[Fedora-legal-list] copyright and license notices in media files

Tom "spot" Callaway tcallawa at redhat.com
Thu Feb 18 15:35:14 UTC 2010


On 02/18/2010 09:16 AM, Ben Asselstine wrote:
> Hi,
> 
> I'm finding that media file are not attributed to the same degree that
> source code files are.  License and copyright notices are often stated
> at the file-level for source code files... probably because these
> files have a way of migrating to other software packages.  Media files
> have a way of migrating around too, yet license and copyright
> attribution is hardly ever included within the file.  Sometimes it's
> even impossible to store that kind of information in a media file.
> Music files seem to have better attribution than video or images.
> 
> It can be difficult to determine who has copyright on an image file
> found in a Fedora package.  The problem gets worse if a few years pass
> and memories fade, and VCS-es migrate.  In my opinion these copyright
> holes introduce licensing uncertainty, and it serves our Free Software
> ecosystem well to attribute files with license and copyright notices.
> 
> It can probably be considered as mostly an upstream problem, but there
> is also the special case of when a Fedora maintainer adds a media file
> to a package.  Should there be (or is there already) a policy or
> guideline about per-file license and copyright notices?  How about a
> policy just for Fedora maintainers for any media files they
> incorporate into a package?

We do have some existant policy here:

https://fedoraproject.org/wiki/Packaging/LicensingGuidelines#License_Clarification

License Clarification

In cases where the licensing is unclear, it may be necessary to contact
the copyright holders to confirm the licensing of code or content.
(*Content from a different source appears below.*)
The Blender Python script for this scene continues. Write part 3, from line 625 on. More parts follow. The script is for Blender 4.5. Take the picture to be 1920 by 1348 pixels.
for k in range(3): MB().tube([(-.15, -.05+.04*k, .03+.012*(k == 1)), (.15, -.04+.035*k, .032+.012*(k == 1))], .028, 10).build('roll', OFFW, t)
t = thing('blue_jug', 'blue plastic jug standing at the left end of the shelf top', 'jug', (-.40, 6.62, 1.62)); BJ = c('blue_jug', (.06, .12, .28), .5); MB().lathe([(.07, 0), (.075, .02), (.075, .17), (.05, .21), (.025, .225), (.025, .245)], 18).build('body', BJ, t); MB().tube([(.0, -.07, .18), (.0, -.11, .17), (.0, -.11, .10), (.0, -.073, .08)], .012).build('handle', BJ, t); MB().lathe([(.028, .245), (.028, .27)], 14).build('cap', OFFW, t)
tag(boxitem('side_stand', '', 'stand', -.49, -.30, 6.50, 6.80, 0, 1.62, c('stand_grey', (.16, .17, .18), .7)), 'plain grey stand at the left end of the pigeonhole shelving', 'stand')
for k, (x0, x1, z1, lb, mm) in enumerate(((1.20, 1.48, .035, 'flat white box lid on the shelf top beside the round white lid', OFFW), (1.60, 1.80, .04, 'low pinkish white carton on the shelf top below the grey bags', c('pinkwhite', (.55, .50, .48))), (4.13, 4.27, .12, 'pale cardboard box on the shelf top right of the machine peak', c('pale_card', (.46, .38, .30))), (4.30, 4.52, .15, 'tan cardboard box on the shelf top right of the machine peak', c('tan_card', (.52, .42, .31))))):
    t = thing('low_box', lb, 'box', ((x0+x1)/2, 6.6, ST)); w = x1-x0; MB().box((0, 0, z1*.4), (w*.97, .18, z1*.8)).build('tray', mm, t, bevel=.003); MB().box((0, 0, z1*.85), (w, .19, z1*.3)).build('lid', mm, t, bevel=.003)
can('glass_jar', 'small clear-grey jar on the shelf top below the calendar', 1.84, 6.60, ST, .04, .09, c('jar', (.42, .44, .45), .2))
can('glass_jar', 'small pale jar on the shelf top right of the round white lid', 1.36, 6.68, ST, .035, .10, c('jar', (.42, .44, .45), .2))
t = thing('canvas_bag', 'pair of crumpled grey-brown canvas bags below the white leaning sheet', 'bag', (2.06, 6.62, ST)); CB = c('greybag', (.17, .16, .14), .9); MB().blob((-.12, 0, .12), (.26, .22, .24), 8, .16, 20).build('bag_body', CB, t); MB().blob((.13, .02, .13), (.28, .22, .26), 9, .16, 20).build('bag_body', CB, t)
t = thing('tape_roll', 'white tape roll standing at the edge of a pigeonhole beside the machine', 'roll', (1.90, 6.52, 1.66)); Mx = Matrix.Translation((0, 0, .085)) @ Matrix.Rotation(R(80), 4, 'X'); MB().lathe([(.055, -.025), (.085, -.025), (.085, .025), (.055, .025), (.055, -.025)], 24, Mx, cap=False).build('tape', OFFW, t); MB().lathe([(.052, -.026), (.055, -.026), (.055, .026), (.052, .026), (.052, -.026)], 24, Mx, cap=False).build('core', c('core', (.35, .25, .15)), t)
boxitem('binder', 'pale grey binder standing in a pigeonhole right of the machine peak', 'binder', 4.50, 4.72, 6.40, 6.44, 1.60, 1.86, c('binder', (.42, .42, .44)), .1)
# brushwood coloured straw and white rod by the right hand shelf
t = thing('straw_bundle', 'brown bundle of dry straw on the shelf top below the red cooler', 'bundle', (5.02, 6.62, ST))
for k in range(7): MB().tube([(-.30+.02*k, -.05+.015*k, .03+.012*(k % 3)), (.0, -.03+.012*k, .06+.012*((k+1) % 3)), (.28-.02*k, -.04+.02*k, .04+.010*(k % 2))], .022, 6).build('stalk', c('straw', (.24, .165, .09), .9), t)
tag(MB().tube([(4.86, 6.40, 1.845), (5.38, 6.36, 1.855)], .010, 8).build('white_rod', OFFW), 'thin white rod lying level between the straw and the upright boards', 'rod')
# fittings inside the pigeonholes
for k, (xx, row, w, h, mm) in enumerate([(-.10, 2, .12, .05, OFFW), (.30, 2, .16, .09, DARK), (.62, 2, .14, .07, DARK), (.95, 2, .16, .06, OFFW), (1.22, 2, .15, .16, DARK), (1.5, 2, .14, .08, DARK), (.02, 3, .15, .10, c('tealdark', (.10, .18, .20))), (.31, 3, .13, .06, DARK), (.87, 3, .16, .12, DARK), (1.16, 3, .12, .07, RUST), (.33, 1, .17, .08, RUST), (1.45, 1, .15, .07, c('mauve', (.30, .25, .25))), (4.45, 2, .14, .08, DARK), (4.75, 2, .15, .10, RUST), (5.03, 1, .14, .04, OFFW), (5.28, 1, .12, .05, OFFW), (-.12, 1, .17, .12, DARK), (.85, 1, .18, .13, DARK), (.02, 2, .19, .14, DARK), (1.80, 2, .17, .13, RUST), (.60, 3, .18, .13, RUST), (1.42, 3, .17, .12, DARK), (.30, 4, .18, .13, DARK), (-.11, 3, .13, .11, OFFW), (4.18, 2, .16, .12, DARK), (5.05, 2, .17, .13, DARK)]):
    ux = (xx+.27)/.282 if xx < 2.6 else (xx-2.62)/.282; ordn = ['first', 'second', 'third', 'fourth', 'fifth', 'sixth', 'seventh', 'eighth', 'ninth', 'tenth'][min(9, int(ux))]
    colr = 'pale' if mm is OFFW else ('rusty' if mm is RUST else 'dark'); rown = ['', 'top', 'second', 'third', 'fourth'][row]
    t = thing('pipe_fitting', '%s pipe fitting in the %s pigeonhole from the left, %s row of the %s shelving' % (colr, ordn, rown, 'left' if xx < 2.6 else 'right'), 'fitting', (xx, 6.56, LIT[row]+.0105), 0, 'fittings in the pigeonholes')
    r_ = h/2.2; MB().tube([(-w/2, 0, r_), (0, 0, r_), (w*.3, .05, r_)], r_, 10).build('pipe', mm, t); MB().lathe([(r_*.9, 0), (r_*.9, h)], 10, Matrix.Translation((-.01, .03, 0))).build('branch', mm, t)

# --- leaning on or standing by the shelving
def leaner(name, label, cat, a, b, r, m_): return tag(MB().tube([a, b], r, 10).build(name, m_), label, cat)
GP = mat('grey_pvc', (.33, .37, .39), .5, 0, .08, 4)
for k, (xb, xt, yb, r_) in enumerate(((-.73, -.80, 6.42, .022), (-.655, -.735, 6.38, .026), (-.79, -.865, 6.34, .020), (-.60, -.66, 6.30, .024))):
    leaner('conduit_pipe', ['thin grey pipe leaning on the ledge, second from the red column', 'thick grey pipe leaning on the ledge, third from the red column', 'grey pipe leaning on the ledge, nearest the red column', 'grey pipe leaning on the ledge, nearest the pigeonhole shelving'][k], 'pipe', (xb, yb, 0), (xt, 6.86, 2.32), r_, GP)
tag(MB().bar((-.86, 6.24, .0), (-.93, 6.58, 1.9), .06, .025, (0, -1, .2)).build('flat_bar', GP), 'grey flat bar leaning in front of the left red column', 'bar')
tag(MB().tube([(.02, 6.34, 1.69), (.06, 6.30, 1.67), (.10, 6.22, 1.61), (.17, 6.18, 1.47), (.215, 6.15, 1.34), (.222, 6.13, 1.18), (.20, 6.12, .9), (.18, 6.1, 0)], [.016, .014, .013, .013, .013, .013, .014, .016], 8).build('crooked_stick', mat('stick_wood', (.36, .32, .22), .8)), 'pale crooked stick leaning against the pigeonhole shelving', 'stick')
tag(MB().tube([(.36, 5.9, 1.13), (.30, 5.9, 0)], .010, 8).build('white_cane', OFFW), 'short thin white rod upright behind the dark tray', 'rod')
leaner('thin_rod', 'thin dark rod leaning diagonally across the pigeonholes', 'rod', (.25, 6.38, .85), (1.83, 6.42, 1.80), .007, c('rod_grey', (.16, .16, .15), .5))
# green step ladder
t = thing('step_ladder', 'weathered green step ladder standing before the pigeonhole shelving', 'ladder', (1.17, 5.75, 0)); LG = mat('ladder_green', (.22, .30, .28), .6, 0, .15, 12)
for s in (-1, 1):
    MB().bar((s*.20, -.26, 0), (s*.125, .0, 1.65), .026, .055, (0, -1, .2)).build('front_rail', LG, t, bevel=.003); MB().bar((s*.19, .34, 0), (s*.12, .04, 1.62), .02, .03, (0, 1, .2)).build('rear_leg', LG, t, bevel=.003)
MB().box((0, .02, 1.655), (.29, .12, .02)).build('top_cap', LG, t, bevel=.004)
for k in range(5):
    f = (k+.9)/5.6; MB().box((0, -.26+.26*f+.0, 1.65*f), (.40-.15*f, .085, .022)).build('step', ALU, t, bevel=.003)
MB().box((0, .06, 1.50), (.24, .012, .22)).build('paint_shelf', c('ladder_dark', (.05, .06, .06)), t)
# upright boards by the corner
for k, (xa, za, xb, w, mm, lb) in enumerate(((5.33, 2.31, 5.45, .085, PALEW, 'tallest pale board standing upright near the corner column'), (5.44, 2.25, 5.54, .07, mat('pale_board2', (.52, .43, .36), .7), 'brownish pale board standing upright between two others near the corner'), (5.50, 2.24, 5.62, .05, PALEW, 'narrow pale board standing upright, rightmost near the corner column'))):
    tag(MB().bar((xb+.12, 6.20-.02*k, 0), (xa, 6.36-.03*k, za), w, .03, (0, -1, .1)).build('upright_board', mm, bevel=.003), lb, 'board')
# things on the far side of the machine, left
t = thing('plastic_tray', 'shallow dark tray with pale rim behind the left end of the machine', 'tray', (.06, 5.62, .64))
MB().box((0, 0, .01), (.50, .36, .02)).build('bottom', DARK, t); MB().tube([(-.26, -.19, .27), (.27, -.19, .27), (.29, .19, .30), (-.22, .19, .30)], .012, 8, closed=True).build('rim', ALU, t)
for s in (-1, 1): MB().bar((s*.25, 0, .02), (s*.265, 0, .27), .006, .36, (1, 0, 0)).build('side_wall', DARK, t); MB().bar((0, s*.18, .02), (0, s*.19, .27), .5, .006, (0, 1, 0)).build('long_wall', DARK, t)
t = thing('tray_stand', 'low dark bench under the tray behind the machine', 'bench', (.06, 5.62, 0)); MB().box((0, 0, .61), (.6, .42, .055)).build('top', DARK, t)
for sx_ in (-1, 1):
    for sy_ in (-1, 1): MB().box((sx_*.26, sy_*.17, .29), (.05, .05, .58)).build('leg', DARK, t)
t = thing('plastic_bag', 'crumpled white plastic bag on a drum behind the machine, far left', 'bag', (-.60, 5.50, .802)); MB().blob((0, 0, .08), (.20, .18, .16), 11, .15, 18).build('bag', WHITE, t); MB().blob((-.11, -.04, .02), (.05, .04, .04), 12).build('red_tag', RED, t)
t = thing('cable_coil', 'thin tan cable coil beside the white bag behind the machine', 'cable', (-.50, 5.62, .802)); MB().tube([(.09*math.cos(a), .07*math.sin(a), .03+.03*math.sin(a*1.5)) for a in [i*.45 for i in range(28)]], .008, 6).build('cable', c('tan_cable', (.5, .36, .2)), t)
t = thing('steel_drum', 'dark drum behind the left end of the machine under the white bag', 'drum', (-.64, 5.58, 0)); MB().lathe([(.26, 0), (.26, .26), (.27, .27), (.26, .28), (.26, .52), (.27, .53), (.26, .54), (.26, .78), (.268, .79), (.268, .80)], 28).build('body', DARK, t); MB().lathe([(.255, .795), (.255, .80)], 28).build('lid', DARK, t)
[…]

In
those situations, it is _always_ preferred to ask upstream to resolve
the licensing confusion by documenting the licensing and releasing an
updated tarball. However, this is not always possible to achieve. In
such cases, it is acceptable to receive confirmation of licensing via
email. A copy of the email, containing full headers, must be included as
a source file (marked as %doc) in the package. This file is considered
part of the license text.

*****

Do you think that is sufficient, or should we have more explicit policy
to cover documenting licensing on content?